The resistor will have to provide a drop of 4 volts at the current which the relay actually takes. All you say is that it's a 'little amp draw' but we need actual numbers. If it's 100 milliamps, you need a 40 ohm resistor. If it's only 20 milliamps, you'd need a 200 ohm resistor. Whatever the figure, you'll need Ohms = 4000 divided by milliamps.

Almost a 17% increase. I'm unsure you'd get away with it but you could try. Personally I'd go buy the correct size.

If you must try it with a resistor in series bear in mind the coil is inductive and the resister will be, well resistive. Maybe it won't make a lot of odds though. Been too long to work it out at my age.
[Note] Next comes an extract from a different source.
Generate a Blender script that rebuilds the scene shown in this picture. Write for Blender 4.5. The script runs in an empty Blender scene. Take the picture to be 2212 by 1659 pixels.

Memory fails.

Bear in mind the wattage of the resistor too. 4² / 40Ω = 400mW.

When I was a lad aircraft used to use 28V - perhaps somewhere selling aircraft spares may help.

The power dissipated by the relay is proportional to the square of the voltage – by increasing the voltage by 4V (17%) you will increase the power dissipation by 36%, probably nothing to worry about unless the ambient temperature of the relay is over 50C.

Rather than use a resistor to drop the 4V, the value of which will depend on the current – why not use a 3.9V zener diode, that way you will be supplying 24V to the relay regardless of current flow.

Adding a resistor to a relay coil isn't always as simple as it sounds.

Relays draw an inrush current which is three to five times the holding current when they are first energised because the magnetic circuit is not yet energised. It is possible that a resistor could cause such a voltage drop during inrush that it does not pull the armature hard enough.

I would be more inclined to used Hymie's zener diode solution.